Rust unsafe: the unsafe code is used in half of the libraries, first and third party, i.e. authored by very large group of people. There's no single binary, potential bugs are spread across entire ecosystem. Test coverage varies greatly, Vec from stdlib is used by everyone and very likely fine, but a long tail of unsafe code not used in practice much, or at all. Can't opt out this will disable Rust.

The difference is quantitative, in my estimation of risks. I don't exclude someone has deliberately placed a security critical bug in a JVM using some real-life bug (blackmail, bribe, etc.) but other people are IMO much more likely to notice, than if similar security bug is in some obscure Rust crate. It's same with human errors.


> Rust unsafe: the unsafe code is used in half of the libraries, first and third party, i.e. authored by very large group of people. There's no single binary, potential bugs are spread across entire ecosystem. Test coverage varies greatly, Vec from stdlib is used by everyone and very likely fine, but a long tail of unsafe code not used in practice much, or at all. Can't opt out this will disable Rust.

I'm glad you agree that unsafe code in the standard Rust library is fine.

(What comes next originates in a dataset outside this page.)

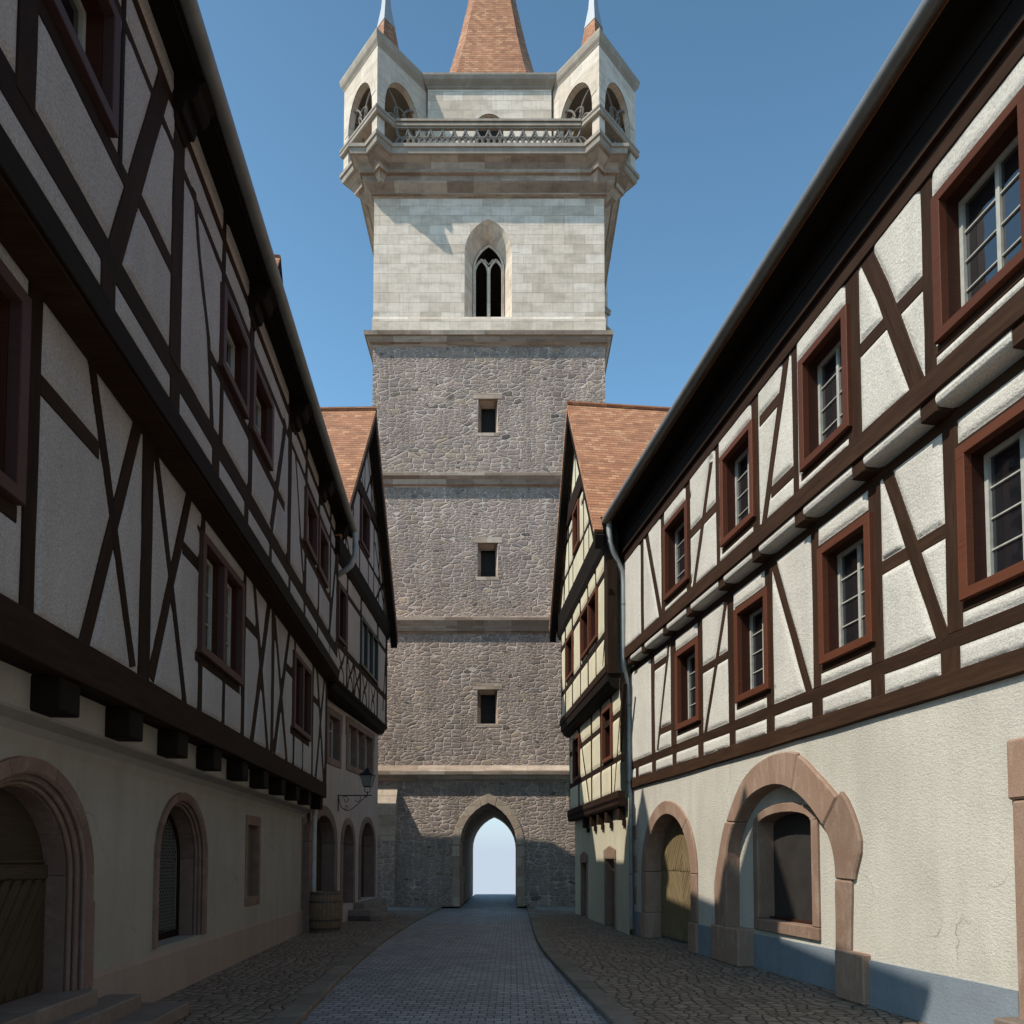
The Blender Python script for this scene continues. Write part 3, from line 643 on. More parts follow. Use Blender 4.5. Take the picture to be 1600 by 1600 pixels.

Concern over unsafe code in dependencies is a legitimate concern, but it's one that we have tooling for, such as cargo-geiger. With that tooling, you can opt out of unsafe code in dependencies in Rust just as you can in Java. (Note that unsafe code isn't the biggest potential problem with dependencies, though. A malicious dependency is a serious issue, regardless of whether it does pointer arithmetic or not.)

Besides, this is basically splitting hairs. Empirically, we know that memory safety problems are incredibly rare in Rust programs compared to those in C++ programs. Maybe Rust programs have slightly more memory safety problems than Java programs do, or vice versa. The difference isn't a meaningful one.


> I'm glad you agree that unsafe code in the standard Rust library is fine.

I don't. I have no doubts in Vec class because it's used a lot, not because it's in the library.

I'm pretty sure the standard library also has that long tail of barely tested unsafe code.

I've recently looked at sources of stdsimd crate, it has hundreds of unsafe functions doing transmute. I code SIMD intrinsics a lot in C++ and I know they're probably OK. Apparently, wasn't even for pointer math, the only goal of unsafe was to workaround a language limitation (they're pure functions without side effects)

> A malicious dependency is a serious issue

I never found any, but I found bugs in my dependencies many times. Not fun either.

> memory safety problems are incredibly rare in Rust programs compared to those in C++ programs

I agree, quite expectable. BC works two ways, it checks ownership at compile time, also raises entry barrier. Both help with memory safety. The observations don't tell which effect contributes more.


There are JVMs written in Java, and in fact that is what Project Metropolis is all about, take code from GraalVM and increasingly replace that C++ in OpenJDK with more Java code instead, including defining a so called System Java subset to be AOT compiled by SubstrateVM.